Thoughts from DVCon

Here are my thoughts on what were for me, the top three sessions at DVCon.

“Techononmics of Verification” by Aart de Geus.

If you have ever attended one of Aart’s talks, you already know he is a fanastic speaker.  Through amusing graphics and wry humor he showed how global practices and financial instruments created a “vicious system” with way too much feedback.  Now the output is headed for the negative rail and we are all looking at a “standard of living reset”.  It all seems so clear in retrospect.

Then there was the panel session titled “EDA: Dead or Alive?” moderated by Peggy Aycinena.  This was a panel of seven EDA CEOs and VPs.  Peggy did a excellent job moderating the group and forcing upon them a level of discipline they should all take back to their offices.

Given that each of the panelists had a personal stake in the EDA industry, it was not surprising that they all felt it would survive the current economic downturn.  If they didn’t, they would not have been there.  Still, not all was unbridled optimism.  On the positive side they were saying things like “the electronics industry is growing so EDA will grow”.  On the negative side I heard “There are no cash cows”, “zero visibility”, and “death is part of life”.  The later is true only until it is your death.

The conclusion I came away with was that EDA will survive, but many EDA companies will not.

Finally, there was a very interesting panel on “SaaS and Cloud Computing for EDA”.  This panel was assembled by Harry Gries (the ASIC Guy).  SaaS is Software as a Service and refers to a computing/business model where the software runs on the providers computers and customers interact through a web browser or other network interface.  This is a model that has worked well in a few other industries but has failed when previously tried in EDA.

The technology is well suited to batch mode applications or applications that require primarily text input.  Interactive graphic tools such as schematic capture or PCB layout suffer from mouse to cursor latency.  Applications that are highly compute intensive and can be spread across many CPUs could receive the most benefit because adding short term compute power in the “cloud” is both cheap and easy.

The biggest draw backs to EDA SaaS are vendor licensing policies and data security.  There are technical fixes for the later but, the former requires a new mindset on the part of some of our favorite EDA partners.

3 comments

  1. Thanks for the DVCon report. I didn’t make the trip this year.

    >>Interactive graphic tools such as schematic capture or PCB layout suffer from mouse to cursor latency.

    Are you thinking that the mouse position is sent to the server in real-time? I could see latency being an issue for VPN-based SaaS for schematic capture and PCB layout. However, given what Google maps accomplishes with just a web browser, I think it’s possible now to have such a tool on the web. The key is to use the browser’s javascript engine to the max. This requires a completely different client / server architecture that EDA tools are generally not constructed for.
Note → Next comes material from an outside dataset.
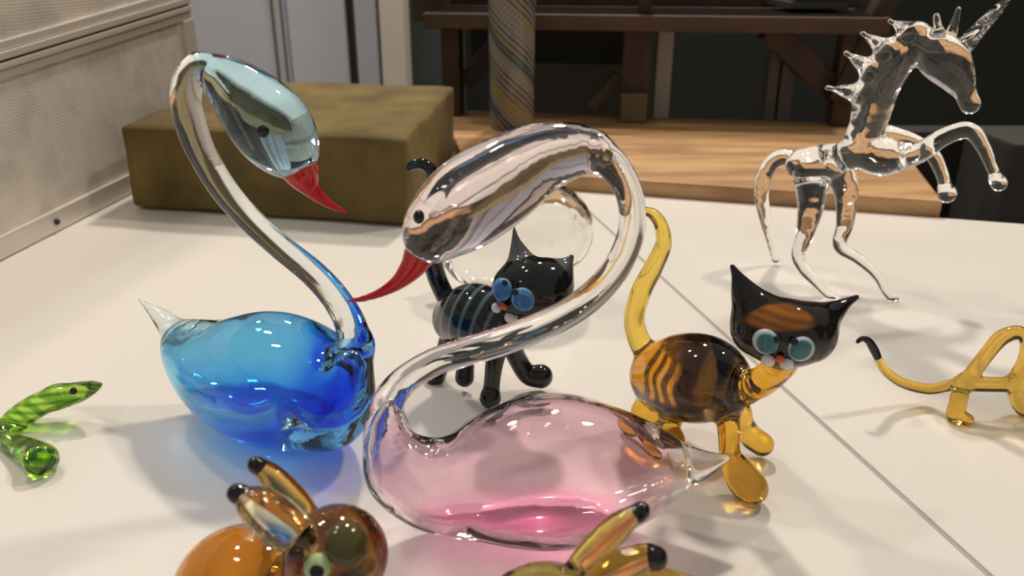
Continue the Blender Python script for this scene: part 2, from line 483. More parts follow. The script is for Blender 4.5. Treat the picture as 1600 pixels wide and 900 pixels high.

    I would like to see a Google maps style web based simulator / waveform viewer… I’d use it! It’s gotta be simple and convenient though. A web API would be needed to replace the existing TCL environment. This might make it possible to use many different programming languages rather than getting stuck with TCL. Hey boss, I’ll send you the link to my regression simulations…

  2. “EDA will survive, but many EDA companies will not.”

    I agree with your assessment, but I don’t think it’s a new situation. What’s been interesting about the last five or so years is that even venture backed firms have ceased to exist without anyone buying the assets.

    It’s an industry characterized by a lot of experimentation and innovation: many startups fail within a few years. It’s not a new condition.

    W. Edwards Deming had two quotes that are think are relevant to the current challenges EDA firms face:
    “Learning is not compulsory…neither is survival.”
    “No one has to change. Survival is optional.”

  3. Hello Rick,

    >>Interactive graphic tools such as schematic capture or PCB layout suffer from mouse to cursor latency.

    We started testing Virtuoso from Cadence Design Systems in a Xuropa Online Lab (www.xuropa.com) last week and didn’t see any of the latency issues you mention. The use model was a workshop where one person was driving the tool remotely while two other “instructors” were observing and coaching remotely (three different locations in total). The observations were of “impressive performance” with no latency experienced.

    Unfortunately this lab is closed to the public at this time. However you could go to one of the Incisive-based verification labs and ask for access to try that out.